___ LISTED RECORDS ___
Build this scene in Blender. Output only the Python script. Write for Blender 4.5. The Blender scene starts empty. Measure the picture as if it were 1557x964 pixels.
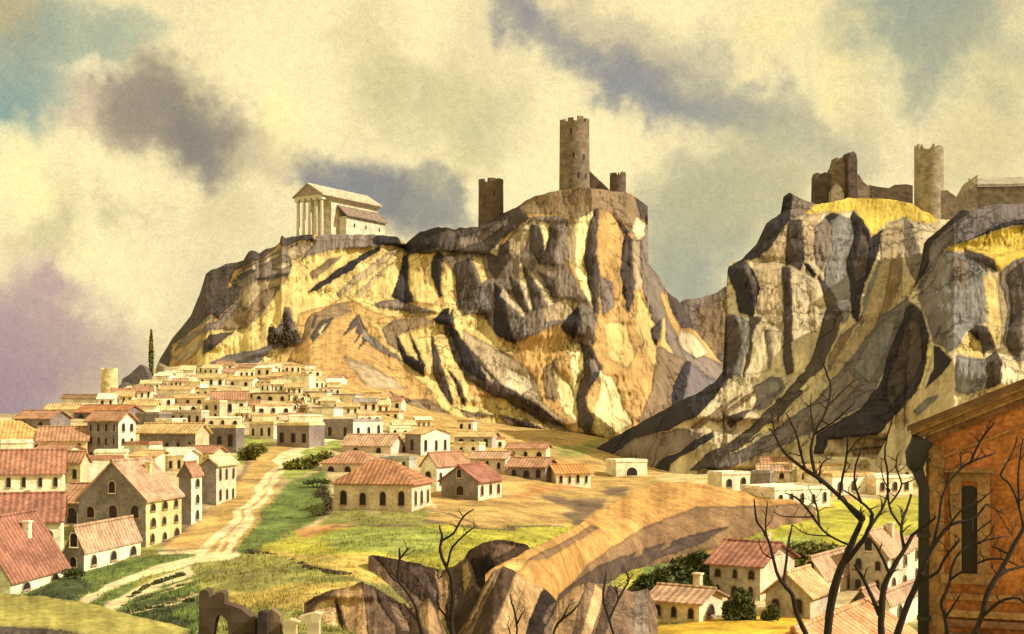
import bpy, bmesh, math, random
import numpy as np
from mathutils import Vector, Matrix
R = math.radians
random.seed(7)
rng = np.random.default_rng(11)
scn = bpy.context.scene
COL = scn.collection

# ------------------------------------------------------------------ camera
F = 1880.0; CX = 778.5; H0 = 625.0; CZ = 20.0        # focal length in photo pixels, principal column, horizon row, eye height
cam_d = bpy.data.cameras.new('camera'); cam = bpy.data.objects.new('camera', cam_d); COL.objects.link(cam)
cam.location = (0, 0, CZ); cam.rotation_euler = (R(90), 0, 0)
cam_d.sensor_width = 36; cam_d.lens = 36 * F / 1557; cam_d.shift_y = (H0 - 482) / 1557
cam_d.clip_start = 0.5; cam_d.clip_end = 20000
scn.camera = cam

# ------------------------------------------------------------------ light
SUN_AZ, SUN_EL = 76, 38                                # degrees from "behind the camera" towards the right; elevation
sd = Vector((math.sin(R(SUN_AZ)) * math.cos(R(SUN_EL)), -math.cos(R(SUN_AZ)) * math.cos(R(SUN_EL)), math.sin(R(SUN_EL))))
sun_d = bpy.data.lights.new('sun', 'SUN'); sun_d.energy = 5.0; sun_d.angle = R(0.6); sun_d.color = (1.0, 0.905, 0.75)
sun = bpy.data.objects.new('sun', sun_d); COL.objects.link(sun)
sun.rotation_euler = (-sd).to_track_quat('-Z', 'Y').to_euler(); sun.location = (60, -30, 90)
scn.view_settings.view_transform = 'Standard'; scn.view_settings.look = 'None'
scn.view_settings.exposure = 0.12; scn.view_settings.gamma = 1.0

def lin(r, g, b):
    f = lambda c: (c / 255 / 12.92) if c / 255 <= 0.04045 else ((c / 255 + 0.055) / 1.055) ** 2.4
    return (f(r), f(g), f(b), 1)

# ------------------------------------------------------------------ sky
w = bpy.data.worlds.new('World'); scn.world = w; w.use_nodes = True
nt = w.node_tree; nt.nodes.clear(); N = nt.nodes.new; L = nt.links.new
out = N('ShaderNodeOutputWorld'); bg = N('ShaderNodeBackground'); bg.inputs[1].default_value = 0.1
L(bg.outputs[0], out.inputs[0])
sky = N('ShaderNodeTexSky'); sky.sky_type = 'NISHITA'; sky.sun_disc = False
sky.sun_elevation = R(SUN_EL); sky.sun_rotation = math.atan2(sd.x, sd.y)
tc = N('ShaderNodeTexCoord')
def vmath(op, a, b=None, s=None):
    n = N('ShaderNodeVectorMath'); n.operation = op
    for i, v in enumerate((a, b)):
        if v is None: continue
        if hasattr(v, 'links') or hasattr(v, 'is_linked'): L(v, n.inputs[i])
        else: n.inputs[i].default_value = v
    if s is not None: n.inputs['Scale'].default_value = s
    return n
def noise(scale, detail=4, rough=.55, vec=None, tree=None):
    n = (tree or nt).nodes.new('ShaderNodeTexNoise'); n.inputs['Scale'].default_value = scale
    n.inputs['Detail'].default_value = detail; n.inputs['Roughness'].default_value = rough
    if vec is not None: (tree or nt).links.new(vec, n.inputs['Vector'])
    return n
dirv = tc.outputs['Generated']
wn1 = noise(9, 5, .6, dirv); wn2 = noise(34, 4, .6, dirv)
wp1 = vmath('SCALE', vmath('SUBTRACT', wn1.outputs['Color'], (.5, .5, .5)).outputs[0], s=.10)
wp2 = vmath('SCALE', vmath('SUBTRACT', wn2.outputs['Color'], (.5, .5, .5)).outputs[0], s=.05)
wd = vmath('ADD', vmath('ADD', dirv, wp1.outputs[0]).outputs[0], wp2.outputs[0]).outputs[0]
def mixc(fac, a, b, bt='MIX', tree=None):
    t = tree or nt
    n = t.nodes.new('ShaderNodeMix'); n.data_type = 'RGBA'; n.blend_type = bt
    for sock, v in ((n.inputs[0], fac), (n.inputs[6], a), (n.inputs[7], b)):
        if hasattr(v, 'is_linked'): t.links.new(v, sock)
        else: sock.default_value = v
    return n.outputs[2]
def maprange(v, a, b, c, d, tree=None, smooth=True):
    t = tree or nt
    n = t.nodes.new('ShaderNodeMapRange'); n.interpolation_type = 'SMOOTHSTEP' if smooth else 'LINEAR'
    t.links.new(v, n.inputs[0])
    for i, x in enumerate((a, b, c, d)): n.inputs[1 + i].default_value = x
    return n.outputs[0]
cn = noise(5, 6, .62, dirv)
base = mixc(maprange(cn.outputs[0], .30, .62, 0, 1), lin(227, 209, 158), lin(248, 231, 172))
def pdir(px, py):
    v = Vector(((px - CX) / F, 1, (H0 - py) / F)); return v.normalized()
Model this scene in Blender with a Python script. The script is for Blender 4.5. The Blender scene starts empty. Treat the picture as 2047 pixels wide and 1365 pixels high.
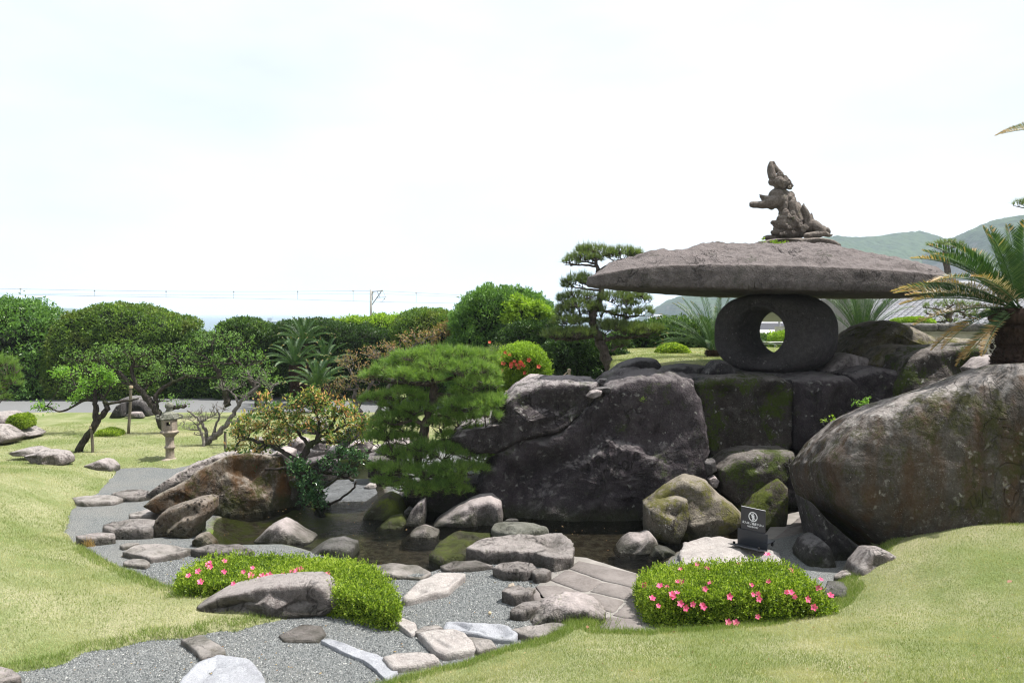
import bpy, math, random
import numpy as np
from mathutils import Vector, Matrix

random.seed(7)
rng = np.random.default_rng(7)
scene = bpy.context.scene
COL = scene.collection
R = math.radians

# ------------------------------------------------------------------ camera, light, exposure
FPX, CX, CY, HOR = 1500.0, 1023.5, 682.5, 627.0
PITCH = math.atan((CY - HOR) / FPX)
cam_d = bpy.data.cameras.new("camera"); cam = bpy.data.objects.new("camera", cam_d)
COL.objects.link(cam); scene.camera = cam
cam.location = (0, 0, 3.0); cam.rotation_euler = (math.pi / 2 - PITCH, 0, 0)
cam_d.sensor_width = 36.0; cam_d.lens = 36.0 * FPX / 2047.0
cam_d.clip_start = 0.1; cam_d.clip_end = 20000

SUN_DIR = Vector((0.50, 0.02, 1.0)).normalized()
sun_el = math.asin(SUN_DIR.z); sun_az = math.atan2(SUN_DIR.x, SUN_DIR.y)
world = bpy.data.worlds.new("World"); scene.world = world; world.use_nodes = True
wt = world.node_tree; wt.nodes.clear()
wo = wt.nodes.new("ShaderNodeOutputWorld"); bg = wt.nodes.new("ShaderNodeBackground")
sky = wt.nodes.new("ShaderNodeTexSky"); sky.sky_type = 'NISHITA'; sky.sun_disc = False
sky.sun_elevation = sun_el; sky.sun_rotation = sun_az; sky.altitude = 0
sky.air_density = 1.0; sky.dust_density = 4.0; sky.ozone_density = 1.0
wtc = wt.nodes.new("ShaderNodeTexCoord"); wmp = wt.nodes.new("ShaderNodeMapping")
wmp.inputs['Scale'].default_value = (1.0, 1.0, 3.2)
wn = wt.nodes.new("ShaderNodeTexNoise"); wn.inputs['Scale'].default_value = 2.2; wn.inputs['Detail'].default_value = 7
wr = wt.nodes.new("ShaderNodeMapRange"); wr.inputs[1].default_value = 0.30; wr.inputs[2].default_value = 0.62
wr.inputs[3].default_value = 0.55; wr.inputs[4].default_value = 0.78
wm = wt.nodes.new("ShaderNodeMixRGB")
wm.inputs[2].default_value = (10.35, 10.95, 11.3, 1)        # thin bright high cloud veil
wt.links.new(wtc.outputs['Generated'], wmp.inputs[0]); wt.links.new(wmp.outputs[0], wn.inputs['Vector'])
wt.links.new(wn.outputs['Fac'], wr.inputs[0]); wt.links.new(wr.outputs[0], wm.inputs[0])
wt.links.new(sky.outputs[0], wm.inputs[1]); wt.links.new(wm.outputs[0], bg.inputs[0])
bg.inputs[1].default_value = 0.0665
wt.links.new(bg.outputs[0], wo.inputs[0])
sd_ = bpy.data.lights.new("sun", 'SUN'); sun = bpy.data.objects.new("sun", sd_); COL.objects.link(sun)
sd_.energy = 5.0; sd_.angle = R(0.6); sd_.color = (1.0, 0.96, 0.90)
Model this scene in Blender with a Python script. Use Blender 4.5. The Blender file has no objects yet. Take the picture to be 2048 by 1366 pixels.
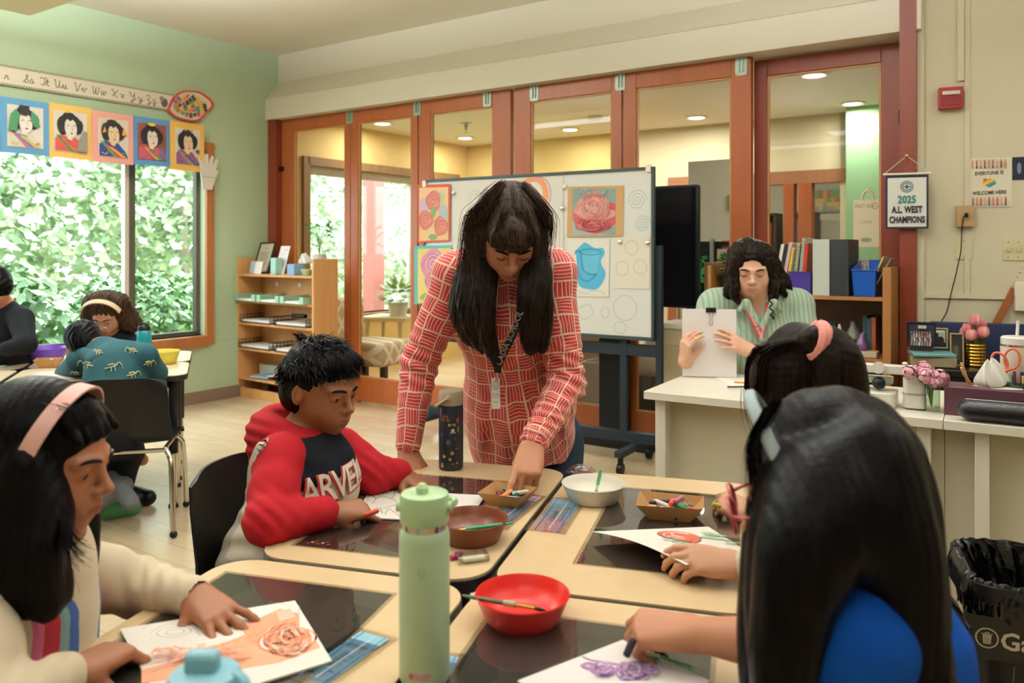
import bpy,math,random
import numpy as np
from mathutils import Vector,Matrix
from mathutils.bvhtree import BVHTree
random.seed(7); RNG = np.random.default_rng(7)
R = math.radians
# ---------------------------------------------------------------- camera, sky, sun, lamps, exposure
sc = bpy.context.scene
col = sc.collection
FOC,HY,HC = 1600.0,498.0,1.28          # focal length in pixels, horizon row, eye height
cam_d = bpy.data.cameras.new('camera'); cam = bpy.data.objects.new('camera',cam_d); col.objects.link(cam)
cam.location = (0,0,HC); cam.rotation_euler = (R(90),0,0)
cam_d.sensor_width = 36.0; cam_d.lens = 36.0 * FOC / 2048
cam_d.shift_y = -(683 - HY) / 2048
cam_d.clip_start = .05; cam_d.clip_end = 200
cam_d.dof.use_dof = True; cam_d.dof.focus_distance = 2.4; cam_d.dof.aperture_fstop = 4.2
sc.camera = cam
sc.view_settings.view_transform = 'Standard'; sc.view_settings.look = 'None'
sc.view_settings.gamma = 1.0; sc.view_settings.use_curve_mapping = False
sc.view_settings.exposure = 0.36
sc.cycles.use_denoising = True
sc.cycles.max_bounces = 8; sc.cycles.diffuse_bounces = 4; sc.cycles.glossy_bounces = 3
sc.cycles.transmission_bounces = 4; sc.cycles.transparent_max_bounces = 16
sc.cycles.caustics_reflective = False; sc.cycles.caustics_refractive = False
sc.cycles.sample_clamp_indirect = 4.0
w = bpy.data.worlds.new('sky'); sc.world = w; w.use_nodes = True
nt = w.node_tree; bg = nt.nodes['Background']
bg.inputs[0].default_value = (.86,.93,1.0,1); bg.inputs[1].default_value = 7.5
def lamp(name,kind,loc,rot,energy,color,**kw):
 d = bpy.data.lights.new(name,kind); d.energy = energy; d.color = color
 for k,v in kw.items(): setattr(d,k,v)
 o = bpy.data.objects.new(name,d); o.location = loc; o.rotation_euler = rot; col.objects.link(o); return o
lamp('sun','SUN',(0,0,10),(R(38),R(12),R(20)),3.2,(1.0,.95,.86),angle=R(3))
WARM = (1.0,.95,.90); NEUT = (.86,.93,1.0)
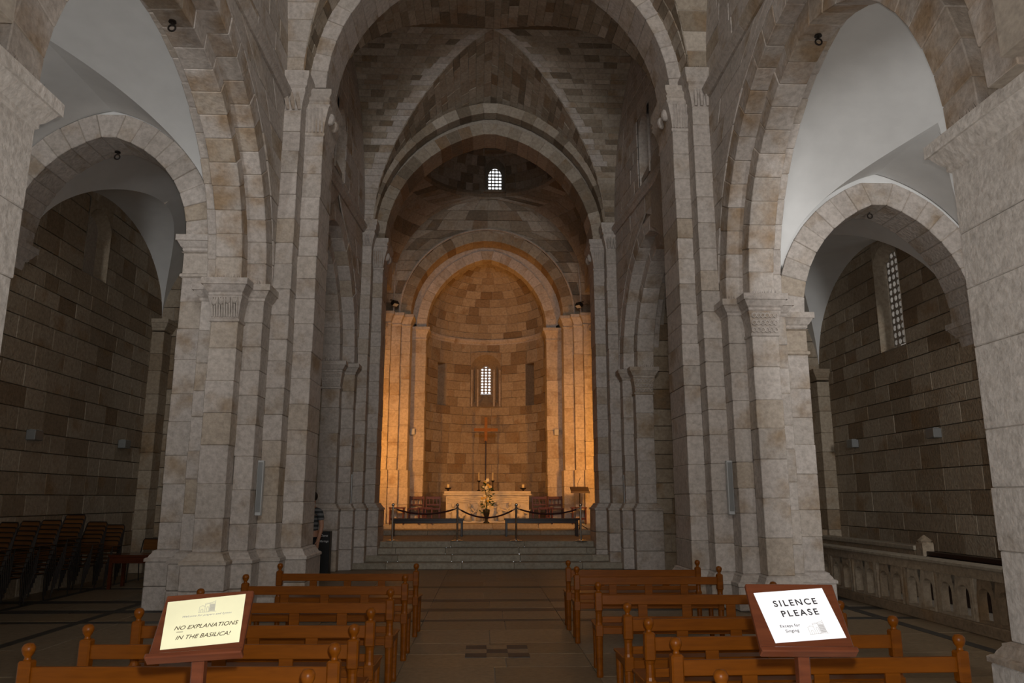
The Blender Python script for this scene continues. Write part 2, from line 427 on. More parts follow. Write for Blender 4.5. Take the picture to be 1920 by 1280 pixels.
# ------------------------------------------------------------------ the piers
def pier(name, label, side, X, Yf, z_imp, z_up, z_corb, z_base, seed, carve, aisle_top, low=0.0, depth=3.0, off=(0.29, 0.70, 1.06)):
    """side -1 left, +1 right; X: wall, inner order a..b, aisle strip, aisle face, D1 and D2 faces (as distances, taken with their sign)"""
    rng = random.Random(seed); root = struct(name, label); s = side
    def xr(a, b): return (min(s * a, s * b), max(s * a, s * b))
    wall, ia, ib, ac, ae, d1, d2 = X
    oc, o1, o2 = off; cb = []
    F = z_base + 0.17
    def pil(a, b, y0, y1, z1, hh, top=None):
        cb.append(pilaster(root, *xr(a, b), y0, y1, F, z1, rng, hh))
    pil(ia, ib, Yf, Yf + depth, z_imp - 0.66, 0.50)                 # west and east respond of the arcade
    pil(wall, ia, Yf + oc, Yf + depth - oc, z_imp - 0.27, 0.45) # outer order towards the nave
    pil(ib, ac, Yf + oc, Yf + depth - oc, z_imp - 0.27, 0.47)   # and towards the aisle
    pil(ac, ae, Yf + 0.70, Yf + 1.42, aisle_top - 0.7, 0.48)  # aisle respond
    pil(d1, wall, Yf + o1, Yf + depth - o1, z_corb - 0.70, 0.42)
    pil(d2, d1, Yf + o2, Yf + depth - o2, z_up - 0.85, 0.40)
    # base with its moulding, one length for each projection
    for a, b, y0, y1 in ((ia, ib, Yf, Yf + depth), (wall, ia, Yf + oc, Yf + depth - oc), (ib, ac, Yf + oc, Yf + depth - oc), (ac, ae, Yf + 0.7, Yf + 1.42), (d1, wall, Yf + o1, Yf + depth - o1), (d2, d1, Yf + o2, Yf + depth - o2)):
        x0, x1 = xr(a, b); e = 0.115
        if low < z_base:
            zs = course_rows(low, z_base, 0.42, rng)
            for p, q in zip(zs, zs[1:]): block(root, boxP(x0 - e, x1 + e, y0 - e, y1 + e, p + 0.003, q - 0.003), 'stone', 0.015)
        mould(root, 'base_moulding', x0, x1, y0, y1, BASE, z_base)
    # arcade capital
    x0, x1 = xr(ia, ib); y0, y1 = Yf, Yf + depth
    cap = mould(root, 'capital', x0, x1, y0, y1, [(0.0, -0.68), (0.025, -0.665), (0.025, -0.63), (0.0, -0.615), (0.012, -0.5), (0.03, -0.36), (0.055, -0.27)], z_imp)
    b = MB()
    if carve == 'flutes':
        n = 11
        for i in range(n):
            x = x0 + (x1 - x0) * (i + 0.5) / n; w = 0.014
            b.add(*hexa([(x - w, y0 - 0.02, z_imp - 0.6), (x + w, y0 - 0.02, z_imp - 0.6), (x + w, y0 + 0.02, z_imp - 0.6), (x - w, y0 + 0.02, z_imp - 0.6), (x - w, y0 - 0.085, z_imp - 0.29 - rng.uniform(0, 0.06)), (x + w, y0 - 0.085, z_imp - 0.29), (x + w, y0 - 0.03, z_imp - 0.29), (x - w, y0 - 0.03, z_imp - 0.29)], 0.005))
        for i in range(4):
            x = x0 + (x1 - x0) * (i + 0.5) / 4; b.ball((x, y0 - 0.06, z_imp - 0.36 + rng.uniform(-0.02, 0.02)), 0.045, 10, 6, 1.2)
    else:
        for r_ in range(3):
            for i in range(6):
                x = x0 + (x1 - x0) * (i + 0.5) / 6; zz = z_imp - 0.57 + r_ * 0.115; yy = y0 - 0.016 - r_ * 0.014
                b.tube([(x + 0.042 * math.cos(t) * (1 - 0.35 * t / 9), yy, zz + 0.046 * math.sin(t) * (1 - 0.35 * t / 9)) for t in [k * 0.9 for k in range(11)]], 0.009, 5)
    b.build('carving', 'stone', root)
    mould(root, 'impost', x0, x1, y0, y1, [(o + 0.03, h) for o, h in IMPOST], z_imp)
    spikes(root, x0, x1, y0 - 0.06, z_imp, rng)
    x0, x1 = xr(wall, ia); mould(root, 'impost', x0, x1, Yf + oc, Yf + depth - oc, IMPOST, z_imp - 0.01); spikes(root, x0, x1, Yf + oc - 0.06, z_imp - 0.01, rng)
    x0, x1 = xr(ib, ac); mould(root, 'impost', x0, x1, Yf + oc, Yf + depth - oc, IMPOST, z_imp - 0.01)
    # aisle respond capital
    x0, x1 = xr(ac, ae); y0, y1 = Yf + 0.7, Yf + 1.42
    mould(root, 'aisle_capital', x0, x1, y0, y1, [(0.0, -0.72), (0.03, -0.70), (0.03, -0.66), (0.0, -0.64), (0.0, -0.30), (0.04, -0.28)], aisle_top)
    mould(root, 'aisle_impost', x0, x1, y0, y1, IMPOST, aisle_top)
    cb.append((x0 + 0.015, x1 - 0.015, y0 + 0.015, y1 - 0.015, aisle_top - 0.75, aisle_top - 0.25))
    # tall pilaster capital under the transverse arch
    x0, x1 = xr(d2, d1); y0, y1 = Yf + o2, Yf + depth - o2
    mould(root, 'high_capital', x0, x1, y0, y1, [(0.0, -0.86), (0.02, -0.84), (0.02, -0.80), (0.0, -0.78), (0.02, -0.6), (0.08, -0.36), (0.12, -0.30)], z_up)
    b = MB()
    for i in range(5):
        x = x0 + (x1 - x0) * (i + 0.5) / 5
        b.tube([(x, y0 - 0.01, z_up - 0.78), (x, y0 - 0.035, z_up - 0.55), (x, y0 - 0.10, z_up - 0.36)], 0.018, 6)
    for k, yy in enumerate((y0 + 0.2, y0 + 0.5)):
        xx = x0 if s > 0 else x1
        b.ball((xx - s * 0.06, yy, z_up - 0.42), 0.09, 10, 6, 1.4)
    b.build('carving', 'stone', root)
    mould(root, 'high_impost', x0, x1, y0, y1, [(0.10, -0.30), (0.10, -0.24), (0.12, -0.22), (0.09, -0.16), (0.13, -0.10), (0.13, 0.0)], z_up)
    # corbel of the outer strip
    x0, x1 = xr(d1, wall); y0, y1 = Yf + o1, Yf + depth - o1
    mould(root, 'corbel', x0, x1, y0, y1, [(-0.02, -0.72), (0.0, -0.70), (0.02, -0.55), (0.07, -0.38), (0.06, -0.30), (0.10, -0.26), (0.10, -0.18), (0.13, -0.12), (0.13, 0.0)], z_corb)
    b = MB()
    for i in range(3):
        x = x0 + (x1 - x0) * (i + 0.5) / 3
        b.tube([(x + 0.02, y0 - 0.02, z_corb - 0.68), (x, y0 - 0.10, z_corb - 0.52), (x - 0.01, y0 - 0.09, z_corb - 0.40)], [0.03, 0.04, 0.015], 6)
    b.build('carving', 'stone', root)
    spikes(root, x0, x1, y0 - 0.06, z_corb, rng)
    cb.append((*xr(wall + 0.02, ac - 0.02), Yf + 0.45, Yf + depth - 0.45, low, 8.4))
    cores(root, cb)
    return root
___
## REQUEST
Your answer should be a single number: the count of lines containing the word "pixels".

## EXPECTED OUTPUT
6